KOLAKA TIMUR,KABENGGA.ID ll Dari gejolak harga gabah yang terjun bebas hingga aksi walk out di ruang paripurna, perjuangan panjang DPRD Kolaka Timur akhirnya membuahkan hasil. Pemerintah pusat melalui Perum Bulog memberi atensi besar dengan mengalokasikan pembangunan infrastruktur pascapanen: gudang gabah, mesin pengering (dryer), pembersih, hingga penggilingan padi berkapasitas besar.
Kisruh bermula ketika harga gabah di tingkat petani jatuh di bawah Rp6.500 per kilogram — angka yang tak lagi sejalan dengan komando Presiden sebagaimana tertuang dalam Instruksi Presiden (Inpres) Nomor 6 Tahun 2025 dan Surat BAPANAS Nomor 16 Tahun 2025.
Kedua regulasi itu sejatinya menegaskan agar gabah petani dibeli dengan harga minimal Rp6.500 oleh pengusaha dan Bulog. Namun kenyataannya, harga di lapangan sempat anjlok hingga Rp5.100 per kilogram, terutama di Desa Ambapa, Kecamatan Tinondo.

Kondisi ini memicu gejolak. Petani di Kelurahan Atula, Kecamatan Ladongi, melakukan aksi protes karena tak ada solusi konkret dari pihak Bulog dan pemerintah daerah saat itu.
Suprianto, anggota DPRD Kolaka Timur sekaligus Ketua Komisi II kala itu, turun langsung mendampingi dan memediasi para petani. Namun, hasil di lapangan tetap buntu.
Tak tinggal diam, Fraksi Gerindra DPRD Kolaka Timur kemudian melakukan langkah politik berani — walk out dari rapat paripurna pembahasan KUA-PPAS Anggaran Perubahan. Tindakan itu sebagai bentuk peringatan keras agar pemerintah daerah segera mencari solusi konkret atas anjloknya harga gabah.
Beberapa hari kemudian, gejolak semakin meluas.
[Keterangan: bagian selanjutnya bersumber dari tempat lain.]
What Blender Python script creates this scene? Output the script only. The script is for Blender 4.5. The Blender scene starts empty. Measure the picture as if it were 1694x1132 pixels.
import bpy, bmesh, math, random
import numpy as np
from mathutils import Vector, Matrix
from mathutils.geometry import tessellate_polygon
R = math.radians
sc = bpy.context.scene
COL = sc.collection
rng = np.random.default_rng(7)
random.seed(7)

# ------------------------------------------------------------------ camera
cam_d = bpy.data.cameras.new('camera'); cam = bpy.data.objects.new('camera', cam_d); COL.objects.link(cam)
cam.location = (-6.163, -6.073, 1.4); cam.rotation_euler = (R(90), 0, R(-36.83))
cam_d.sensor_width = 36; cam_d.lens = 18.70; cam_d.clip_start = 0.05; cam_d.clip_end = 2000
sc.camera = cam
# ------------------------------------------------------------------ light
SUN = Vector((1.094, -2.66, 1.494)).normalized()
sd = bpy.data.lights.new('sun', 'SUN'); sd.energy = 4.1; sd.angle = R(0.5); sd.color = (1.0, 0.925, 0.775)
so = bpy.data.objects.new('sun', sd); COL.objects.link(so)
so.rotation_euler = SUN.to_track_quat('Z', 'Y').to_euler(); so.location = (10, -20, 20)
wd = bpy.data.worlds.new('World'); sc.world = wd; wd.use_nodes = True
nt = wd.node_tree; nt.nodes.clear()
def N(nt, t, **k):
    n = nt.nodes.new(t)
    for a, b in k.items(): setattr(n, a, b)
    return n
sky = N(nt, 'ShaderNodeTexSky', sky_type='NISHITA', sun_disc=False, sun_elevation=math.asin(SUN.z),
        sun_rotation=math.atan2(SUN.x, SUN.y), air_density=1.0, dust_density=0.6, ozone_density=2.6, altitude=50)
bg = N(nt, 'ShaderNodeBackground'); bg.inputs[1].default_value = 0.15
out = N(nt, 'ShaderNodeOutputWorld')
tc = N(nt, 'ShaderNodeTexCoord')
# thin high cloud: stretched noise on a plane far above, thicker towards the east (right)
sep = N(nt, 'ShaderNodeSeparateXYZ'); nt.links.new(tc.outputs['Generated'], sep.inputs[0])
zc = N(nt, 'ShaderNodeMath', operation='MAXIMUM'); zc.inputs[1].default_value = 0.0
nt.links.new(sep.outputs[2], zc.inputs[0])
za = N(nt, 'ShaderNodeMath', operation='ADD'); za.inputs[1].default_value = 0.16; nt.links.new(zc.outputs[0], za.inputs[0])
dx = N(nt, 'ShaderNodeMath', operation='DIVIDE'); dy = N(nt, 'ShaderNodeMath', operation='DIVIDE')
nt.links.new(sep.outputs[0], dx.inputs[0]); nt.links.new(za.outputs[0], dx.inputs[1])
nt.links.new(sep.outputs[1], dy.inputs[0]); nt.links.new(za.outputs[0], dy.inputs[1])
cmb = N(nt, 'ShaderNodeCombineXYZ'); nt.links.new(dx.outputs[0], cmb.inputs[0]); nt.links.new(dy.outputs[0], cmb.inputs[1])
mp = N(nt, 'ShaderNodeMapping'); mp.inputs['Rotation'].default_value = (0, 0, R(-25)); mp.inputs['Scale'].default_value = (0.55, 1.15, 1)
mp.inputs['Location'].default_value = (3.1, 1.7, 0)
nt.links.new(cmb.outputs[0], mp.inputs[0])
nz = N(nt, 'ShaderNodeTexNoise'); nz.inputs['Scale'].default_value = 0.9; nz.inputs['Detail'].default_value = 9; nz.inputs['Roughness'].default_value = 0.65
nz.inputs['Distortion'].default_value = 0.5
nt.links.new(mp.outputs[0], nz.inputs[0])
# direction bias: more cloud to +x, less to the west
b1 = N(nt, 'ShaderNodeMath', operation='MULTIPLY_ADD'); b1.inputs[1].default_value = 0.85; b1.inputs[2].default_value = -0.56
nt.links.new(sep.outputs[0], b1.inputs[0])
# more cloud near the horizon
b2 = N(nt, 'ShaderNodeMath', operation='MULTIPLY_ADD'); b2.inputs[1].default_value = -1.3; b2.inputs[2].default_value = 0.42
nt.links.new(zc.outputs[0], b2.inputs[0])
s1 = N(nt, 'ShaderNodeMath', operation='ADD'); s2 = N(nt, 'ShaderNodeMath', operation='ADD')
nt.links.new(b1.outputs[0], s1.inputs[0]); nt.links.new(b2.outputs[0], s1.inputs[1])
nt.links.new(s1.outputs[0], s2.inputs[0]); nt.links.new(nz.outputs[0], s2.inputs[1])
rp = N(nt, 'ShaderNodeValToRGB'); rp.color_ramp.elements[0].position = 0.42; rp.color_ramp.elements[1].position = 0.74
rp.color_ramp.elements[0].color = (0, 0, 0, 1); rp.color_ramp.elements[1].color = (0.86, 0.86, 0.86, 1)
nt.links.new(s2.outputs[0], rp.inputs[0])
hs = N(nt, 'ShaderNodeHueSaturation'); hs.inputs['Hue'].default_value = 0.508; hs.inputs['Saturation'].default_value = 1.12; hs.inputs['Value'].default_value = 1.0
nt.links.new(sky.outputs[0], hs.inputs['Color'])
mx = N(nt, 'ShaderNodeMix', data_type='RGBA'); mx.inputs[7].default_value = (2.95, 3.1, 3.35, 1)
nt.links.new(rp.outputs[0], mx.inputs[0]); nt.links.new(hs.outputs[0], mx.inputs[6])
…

Ratusan petani kembali turun ke jalan menggelar aksi di depan kantor DPRD Koltim, menuntut harga gabah dikembalikan sesuai standar HPP nasional.
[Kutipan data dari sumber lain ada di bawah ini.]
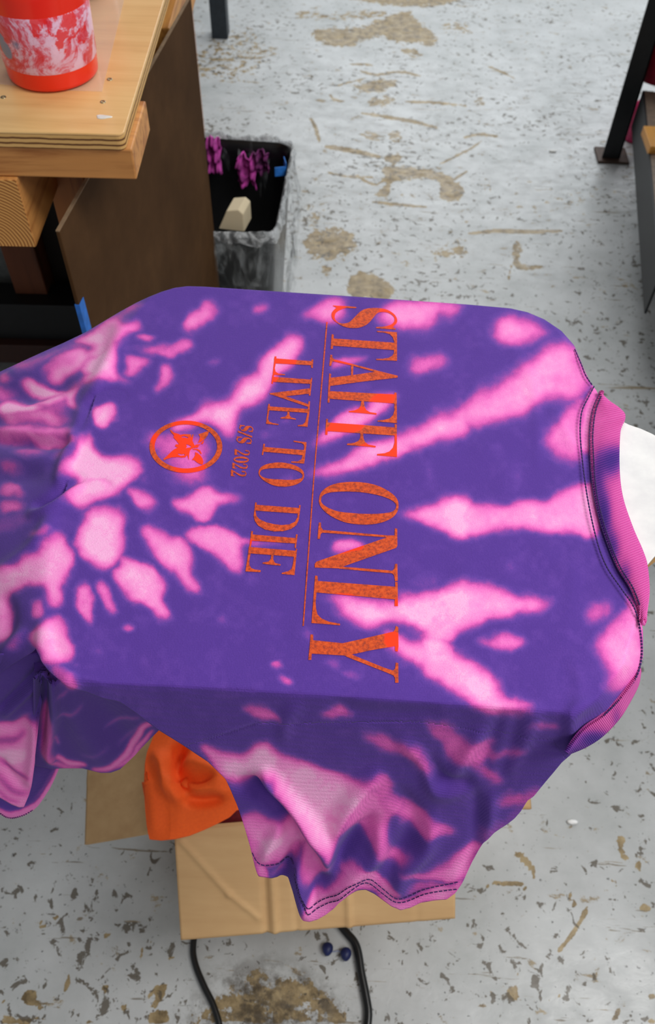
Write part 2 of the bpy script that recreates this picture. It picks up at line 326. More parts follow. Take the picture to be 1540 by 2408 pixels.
 ([(880,2190),(960,2140),(1060,2050),(1080,2060),(1000,2150),(900,2230)], .6, 6, A6),
 ([(395,30),(450,18),(500,45),(542,82),(500,88),(430,58)], .68, 6, A8), ([(660,55),(740,33),(785,58),(775,80),(720,72)], .68, 6, A8),
 ([(800,128),(850,118),(930,148),(1000,160),(1045,225),(1070,275),(1000,240),(960,205),(880,185)], .66, 8, A8),
 ([(1035,90),(1100,82),(1140,108),(1200,150),(1230,135),(1290,150),(1250,172),(1290,190),(1380,170),(1395,190),(1300,222),(1230,230),(1315,280),(1300,300),(1250,290),(1180,235),(1120,212),(1090,155)], .66, 8, A8),
 ([(1380,95),(1440,78),(1500,88),(1495,110),(1420,107)], .62, 7, A8), ([(600,150),(700,150),(690,180),(610,175)], .12, 10, A8), ([(1150,-15),(1330,-5),(1400,30),(1250,40)], .7, 9, A8),
 ([(255,165),(320,180),(380,200),(440,165),(500,158),(540,195),(600,220),(700,250),(780,282),(830,275),(860,300),(800,380),(760,440),(740,480),(720,520),(700,550),(680,510),(640,470),(600,420),(560,370),(520,310),(480,262),(440,300),(380,300),(330,280),(290,230)], .93, 8, A8),
 ([(780,290),(830,268),(880,258),(930,300),(920,330),(980,380),(1050,410),(1100,430),(1150,470),(1080,482),(1000,472),(930,415),(905,450),(920,520),(960,550),(1000,545),(960,585),(900,565),(830,490),(790,460),(740,470),(760,400)], .72, 7, A8),
 ([(380,440),(410,400),(450,395),(500,418),(600,428),(640,470),(610,520),(560,575),(500,582),(440,575),(420,500)], .82, 8, A8), ([(420,470),(500,450),(580,460),(560,540),(480,560),(440,540)], .95, 12, A8),
 ([(600,520),(640,470),(700,560),(720,570),(670,620),(640,665),(600,600)], .74, 6, A8),
 ([(600,770),(625,700),(700,655),(770,590),(850,600),(900,650),(940,685),(980,690),(1060,660),(1130,645),(1175,640),(1120,720),(1040,720),(960,760),(900,730),(850,675),(770,690),(700,770),(640,800),(590,790)], .82, 6, A8),
 ([(740,600),(790,565),(850,590),(930,650),(960,680),(900,690),(850,640),(770,625)], .85, 6, A8),
 ([(1100,582),(1150,530),(1200,505),(1240,510),(1210,590),(1180,640),(1050,640),(960,612),(930,592),(1040,600)], .78, 7, A8), ([(960,685),(1000,640),(1080,640),(1080,670)], .6, 7, A8),
 ([(1280,375),(1340,330),(1450,310),(1420,370),(1350,385)], .6, 9, A8), ([(1200,490),(1300,420),(1380,370),(1370,410),(1290,490),(1240,520)], .45, 9, A8),
 ([(440,560),(480,590),(490,640),(450,640)], .8, 5, A8), ([(490,600),(560,590),(550,615),(500,620)], .5, 6, A8),
]: paint(D, pts, lev, s * 1.1, 'max', tf)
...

Tekanan publik akhirnya membuahkan hasil. Bulog menyatakan siap kembali membeli gabah petani sesuai ketentuan harga Rp6.500 per kilogram.
Puncak perjuangan terjadi saat Rapat Dengar Pendapat (RDP) di DPRD Koltim. Dalam forum itu, Bupati Kolaka Timur menerbitkan surat edaran resmi yang melarang pedagang membeli gabah petani di bawah HPP. Sanksinya tegas: pencabutan izin penggilingan bagi pelanggar.
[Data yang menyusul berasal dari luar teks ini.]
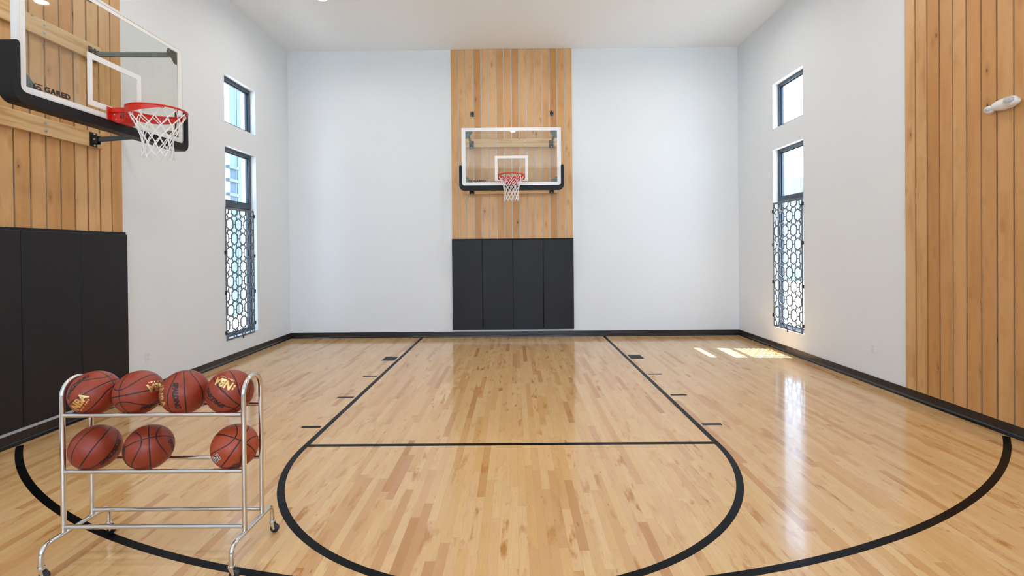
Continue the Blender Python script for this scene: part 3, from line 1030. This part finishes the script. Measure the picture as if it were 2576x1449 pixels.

Kini, hasil nyata dari perjuangan panjang itu mulai terlihat. Bulog pusat mengalokasikan anggaran pembangunan infrastruktur pascapanen di Kolaka Timur, mencakup:
Gudang gabah besar
Mesin pengering (dryer)
Mesin pembersih padi kapasitas tinggi
Rice Milling Plant (RMP) penggilingan padi besar
Langkah ini menjadi bukti sinergi nyata antara DPRD dan Pemda Kolaka Timur bersama Perum Bulog Pusat dalam memperjuangkan nasib petani.
“Kesejahteraan petani adalah tujuan utama. Dari kisruh harga gabah, kini lahir harapan baru melalui pembangunan infrastruktur pascapanen,” ujar salah satu anggota DPRD Koltim yang terlibat langsung dalam perjuangan ini.
Penutup:
Perjalanan panjang dari keluhan di sawah hingga keputusan di meja rapat membuktikan, suara petani tak boleh diremehkan. Sinergi dan keberpihakan kebijakan menjadi kunci agar semangat Astacita Presiden benar-benar hidup di tengah rakyat.